WHAT IS ASKED ->
Copy every line of the data exactly, leaving nothing out.

— start INFORMATION SUPPLIED —

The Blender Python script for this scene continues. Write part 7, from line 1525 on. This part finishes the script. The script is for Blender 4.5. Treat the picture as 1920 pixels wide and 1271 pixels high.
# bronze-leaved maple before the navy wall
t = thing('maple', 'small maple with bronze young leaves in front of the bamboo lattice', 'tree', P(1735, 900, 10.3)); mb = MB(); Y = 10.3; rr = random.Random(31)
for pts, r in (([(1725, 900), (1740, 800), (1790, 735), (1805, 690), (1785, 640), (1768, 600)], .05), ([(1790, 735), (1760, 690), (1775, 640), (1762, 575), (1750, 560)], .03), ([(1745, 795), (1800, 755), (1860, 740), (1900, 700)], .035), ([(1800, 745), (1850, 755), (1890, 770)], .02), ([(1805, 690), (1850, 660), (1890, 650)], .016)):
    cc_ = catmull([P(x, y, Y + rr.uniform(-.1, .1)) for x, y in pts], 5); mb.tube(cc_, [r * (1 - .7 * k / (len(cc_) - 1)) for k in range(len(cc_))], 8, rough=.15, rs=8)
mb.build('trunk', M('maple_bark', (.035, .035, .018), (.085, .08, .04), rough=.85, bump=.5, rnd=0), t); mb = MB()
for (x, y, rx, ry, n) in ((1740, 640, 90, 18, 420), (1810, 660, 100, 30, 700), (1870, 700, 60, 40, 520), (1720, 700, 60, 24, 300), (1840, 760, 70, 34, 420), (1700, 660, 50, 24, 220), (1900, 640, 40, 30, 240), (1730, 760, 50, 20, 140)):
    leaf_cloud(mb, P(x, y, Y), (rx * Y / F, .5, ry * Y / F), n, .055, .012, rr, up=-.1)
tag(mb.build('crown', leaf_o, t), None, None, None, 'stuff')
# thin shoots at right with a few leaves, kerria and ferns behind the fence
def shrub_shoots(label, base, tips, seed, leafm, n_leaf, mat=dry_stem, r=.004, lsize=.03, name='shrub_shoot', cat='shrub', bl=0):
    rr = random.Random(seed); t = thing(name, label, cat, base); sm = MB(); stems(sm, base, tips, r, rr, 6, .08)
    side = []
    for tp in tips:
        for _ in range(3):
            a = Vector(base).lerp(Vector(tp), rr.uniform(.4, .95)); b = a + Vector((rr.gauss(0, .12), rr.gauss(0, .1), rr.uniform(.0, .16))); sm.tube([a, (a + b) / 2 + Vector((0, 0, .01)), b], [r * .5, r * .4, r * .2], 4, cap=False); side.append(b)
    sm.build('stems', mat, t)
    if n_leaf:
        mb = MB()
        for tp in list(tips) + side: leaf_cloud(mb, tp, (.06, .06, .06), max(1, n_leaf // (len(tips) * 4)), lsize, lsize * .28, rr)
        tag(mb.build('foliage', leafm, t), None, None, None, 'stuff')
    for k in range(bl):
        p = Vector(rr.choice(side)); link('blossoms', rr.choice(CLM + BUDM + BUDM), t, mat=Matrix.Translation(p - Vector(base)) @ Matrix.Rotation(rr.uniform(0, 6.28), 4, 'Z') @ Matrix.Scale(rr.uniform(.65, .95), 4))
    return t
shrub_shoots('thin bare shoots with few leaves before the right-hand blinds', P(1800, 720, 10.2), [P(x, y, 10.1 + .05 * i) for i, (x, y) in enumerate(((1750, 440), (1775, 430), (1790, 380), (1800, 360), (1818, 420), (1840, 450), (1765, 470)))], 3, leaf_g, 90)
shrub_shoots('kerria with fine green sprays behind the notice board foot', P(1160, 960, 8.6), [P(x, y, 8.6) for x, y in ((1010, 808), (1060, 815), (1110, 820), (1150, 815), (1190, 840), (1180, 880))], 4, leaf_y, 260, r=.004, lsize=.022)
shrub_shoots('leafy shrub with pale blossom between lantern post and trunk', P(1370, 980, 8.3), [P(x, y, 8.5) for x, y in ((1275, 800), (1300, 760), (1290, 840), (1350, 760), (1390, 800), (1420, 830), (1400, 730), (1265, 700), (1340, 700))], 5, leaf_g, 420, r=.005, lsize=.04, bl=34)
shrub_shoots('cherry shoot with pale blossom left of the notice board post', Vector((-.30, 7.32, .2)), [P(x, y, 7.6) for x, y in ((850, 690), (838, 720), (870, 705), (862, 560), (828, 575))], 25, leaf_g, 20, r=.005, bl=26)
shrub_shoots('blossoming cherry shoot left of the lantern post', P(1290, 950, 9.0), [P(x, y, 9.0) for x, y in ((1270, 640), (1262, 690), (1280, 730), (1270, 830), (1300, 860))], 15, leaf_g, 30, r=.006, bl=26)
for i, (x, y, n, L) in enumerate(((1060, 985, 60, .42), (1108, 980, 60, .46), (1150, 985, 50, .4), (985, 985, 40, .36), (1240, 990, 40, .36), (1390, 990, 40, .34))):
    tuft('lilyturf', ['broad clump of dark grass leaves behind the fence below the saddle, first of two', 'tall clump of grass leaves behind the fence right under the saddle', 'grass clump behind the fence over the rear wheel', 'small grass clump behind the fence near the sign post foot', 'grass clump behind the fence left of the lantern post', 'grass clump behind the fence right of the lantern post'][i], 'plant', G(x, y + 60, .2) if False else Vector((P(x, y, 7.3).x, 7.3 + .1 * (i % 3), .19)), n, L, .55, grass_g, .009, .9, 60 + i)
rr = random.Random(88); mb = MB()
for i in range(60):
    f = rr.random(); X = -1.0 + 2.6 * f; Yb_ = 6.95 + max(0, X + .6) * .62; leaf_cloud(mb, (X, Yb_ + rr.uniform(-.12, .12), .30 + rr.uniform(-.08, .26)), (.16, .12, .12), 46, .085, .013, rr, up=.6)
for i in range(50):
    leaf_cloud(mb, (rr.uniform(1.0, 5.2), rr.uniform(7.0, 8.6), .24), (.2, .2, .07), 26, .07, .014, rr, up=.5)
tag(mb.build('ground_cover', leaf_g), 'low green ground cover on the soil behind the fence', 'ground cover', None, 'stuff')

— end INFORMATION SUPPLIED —

RESULT BELOW ->
The Blender Python script for this scene continues. Write part 7, from line 1525 on. This part finishes the script. The script is for Blender 4.5. Treat the picture as 1920 pixels wide and 1271 pixels high.
# bronze-leaved maple before the navy wall
t = thing('maple', 'small maple with bronze young leaves in front of the bamboo lattice', 'tree', P(1735, 900, 10.3)); mb = MB(); Y = 10.3; rr = random.Random(31)
for pts, r in (([(1725, 900), (1740, 800), (1790, 735), (1805, 690), (1785, 640), (1768, 600)], .05), ([(1790, 735), (1760, 690), (1775, 640), (1762, 575), (1750, 560)], .03), ([(1745, 795), (1800, 755), (1860, 740), (1900, 700)], .035), ([(1800, 745), (1850, 755), (1890, 770)], .02), ([(1805, 690), (1850, 660), (1890, 650)], .016)):
    cc_ = catmull([P(x, y, Y + rr.uniform(-.1, .1)) for x, y in pts], 5); mb.tube(cc_, [r * (1 - .7 * k / (len(cc_) - 1)) for k in range(len(cc_))], 8, rough=.15, rs=8)
mb.build('trunk', M('maple_bark', (.035, .035, .018), (.085, .08, .04), rough=.85, bump=.5, rnd=0), t); mb = MB()
for (x, y, rx, ry, n) in ((1740, 640, 90, 18, 420), (1810, 660, 100, 30, 700), (1870, 700, 60, 40, 520), (1720, 700, 60, 24, 300), (1840, 760, 70, 34, 420), (1700, 660, 50, 24, 220), (1900, 640, 40, 30, 240), (1730, 760, 50, 20, 140)):
    leaf_cloud(mb, P(x, y, Y), (rx * Y / F, .5, ry * Y / F), n, .055, .012, rr, up=-.1)
tag(mb.build('crown', leaf_o, t), None, None, None, 'stuff')
# thin shoots at right with a few leaves, kerria and ferns behind the fence
def shrub_shoots(label, base, tips, seed, leafm, n_leaf, mat=dry_stem, r=.004, lsize=.03, name='shrub_shoot', cat='shrub', bl=0):
    rr = random.Random(seed); t = thing(name, label, cat, base); sm = MB(); stems(sm, base, tips, r, rr, 6, .08)
    side = []
    for tp in tips:
        for _ in range(3):
            a = Vector(base).lerp(Vector(tp), rr.uniform(.4, .95)); b = a + Vector((rr.gauss(0, .12), rr.gauss(0, .1), rr.uniform(.0, .16))); sm.tube([a, (a + b) / 2 + Vector((0, 0, .01)), b], [r * .5, r * .4, r * .2], 4, cap=False); side.append(b)
    sm.build('stems', mat, t)
    if n_leaf:
        mb = MB()
        for tp in list(tips) + side: leaf_cloud(mb, tp, (.06, .06, .06), max(1, n_leaf // (len(tips) * 4)), lsize, lsize * .28, rr)
        tag(mb.build('foliage', leafm, t), None, None, None, 'stuff')
    for k in range(bl):
        p = Vector(rr.choice(side)); link('blossoms', rr.choice(CLM + BUDM + BUDM), t, mat=Matrix.Translation(p - Vector(base)) @ Matrix.Rotation(rr.uniform(0, 6.28), 4, 'Z') @ Matrix.Scale(rr.uniform(.65, .95), 4))
    return t
shrub_shoots('thin bare shoots with few leaves before the right-hand blinds', P(1800, 720, 10.2), [P(x, y, 10.1 + .05 * i) for i, (x, y) in enumerate(((1750, 440), (1775, 430), (1790, 380), (1800, 360), (1818, 420), (1840, 450), (1765, 470)))], 3, leaf_g, 90)
shrub_shoots('kerria with fine green sprays behind the notice board foot', P(1160, 960, 8.6), [P(x, y, 8.6) for x, y in ((1010, 808), (1060, 815), (1110, 820), (1150, 815), (1190, 840), (1180, 880))], 4, leaf_y, 260, r=.004, lsize=.022)
shrub_shoots('leafy shrub with pale blossom between lantern post and trunk', P(1370, 980, 8.3), [P(x, y, 8.5) for x, y in ((1275, 800), (1300, 760), (1290, 840), (1350, 760), (1390, 800), (1420, 830), (1400, 730), (1265, 700), (1340, 700))], 5, leaf_g, 420, r=.005, lsize=.04, bl=34)
shrub_shoots('cherry shoot with pale blossom left of the notice board post', Vector((-.30, 7.32, .2)), [P(x, y, 7.6) for x, y in ((850, 690), (838, 720), (870, 705), (862, 560), (828, 575))], 25, leaf_g, 20, r=.005, bl=26)
shrub_shoots('blossoming cherry shoot left of the lantern post', P(1290, 950, 9.0), [P(x, y, 9.0) for x, y in ((1270, 640), (1262, 690), (1280, 730), (1270, 830), (1300, 860))], 15, leaf_g, 30, r=.006, bl=26)
for i, (x, y, n, L) in enumerate(((1060, 985, 60, .42), (1108, 980, 60, .46), (1150, 985, 50, .4), (985, 985, 40, .36), (1240, 990, 40, .36), (1390, 990, 40, .34))):
    tuft('lilyturf', ['broad clump of dark grass leaves behind the fence below the saddle, first of two', 'tall clump of grass leaves behind the fence right under the saddle', 'grass clump behind the fence over the rear wheel', 'small grass clump behind the fence near the sign post foot', 'grass clump behind the fence left of the lantern post', 'grass clump behind the fence right of the lantern post'][i], 'plant', G(x, y + 60, .2) if False else Vector((P(x, y, 7.3).x, 7.3 + .1 * (i % 3), .19)), n, L, .55, grass_g, .009, .9, 60 + i)
rr = random.Random(88); mb = MB()
for i in range(60):
    f = rr.random(); X = -1.0 + 2.6 * f; Yb_ = 6.95 + max(0, X + .6) * .62; leaf_cloud(mb, (X, Yb_ + rr.uniform(-.12, .12), .30 + rr.uniform(-.08, .26)), (.16, .12, .12), 46, .085, .013, rr, up=.6)
for i in range(50):
    leaf_cloud(mb, (rr.uniform(1.0, 5.2), rr.uniform(7.0, 8.6), .24), (.2, .2, .07), 26, .07, .014, rr, up=.5)
tag(mb.build('ground_cover', leaf_g), 'low green ground cover on the soil behind the fence', 'ground cover', None, 'stuff')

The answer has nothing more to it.